The lyrics play out as blurry snapshots of daily life and nightly follies; the writing is dense but fleet, skipping over tangled internal rhymes like a sailboat riding hard, choppy waves. Druggy allusions and sly double entendres abound, and her twisting wordplay limns the stealth and slipperiness of sex with startling accuracy. im hole can be darkly funny—“Oh the stubble/Oh begone/You unholy cunt,” she snaps on “OoB Prosthesis,” lamenting the indignity of unwanted hair—and she has a talent for zooming in on vivid details that crystallize a whole constellation of feelings. In “3.36,” a poem included in the accompanying book, she sits awake late at night, ketamine in her system, buzzing on the feeling of her fingertips brushing against her ears: “im shaking my body side to side some rhythm gone amiss/fantano’s reviewing billie eilish.”

But despite the spry wit of her writing and the spirited force of her drums, a dull ache is often palpable. The album’s title puns on wholeness and physical orifices but also emptiness. A trans person, aya wrestles in her lyrics with dysmorphia and struggles with irreconcilable binaries (“If I were one or the other/I could smother half of myself/Mother myself for a laugh to a sickening health”). Even sexual pleasure comes cloaked in existential pain: “Come find me undercover/Come over we could fuck the void out of each other,” she offers on “what if i should fall asleep and slipp under,” digitally enabled vocal fry scraping against bass that glints of polished latex. But there are moments of tenderness, too. On the brooding “still i taste the air,” she pays a melancholy visit to an ex-lover and, despite the abiding sadness of the encounter (“His dimensions once undulating, pulsating/Sit still now/Bound, drab”), she returns feeling serene, “lighter somehow,” secure in the knowledge that “one night’s enough to know where’s roots.”

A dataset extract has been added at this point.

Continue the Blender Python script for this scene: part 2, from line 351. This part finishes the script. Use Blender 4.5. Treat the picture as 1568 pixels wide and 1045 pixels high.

Shuttling between club sounds and psychedelic mind states, assembling brain-rearranging rhythms only to topple them in a jumbled heap, im hole enacts a delirious tug of war between pleasure and unease—between the bodily embrace of dance music and the bottomless pit of the mind. In the closing “backsliding,” aya paints the picture of a narcotic, late-night session, a blur of rolled bills and tunnel vision set to some of the album’s most disorienting production, where a sub-heavy rhythm dissolves into backmasked streaks of icy dissonance. Like all meaningful drug experiences, it pairs the temporary loss of self with the search for something more—in this case, the simple discovery that “some nights the light hits just right.” Electronic music is often predicated on the idea of losing yourself on the dancefloor. But im hole explores a deeper and more regenerative sense of loss; it is an ode to the new self that forms when the old one crumbles. As aya intones in the opening track, “Straighten out your shoulders, love/Push your head up/And don’t forget to breathe.”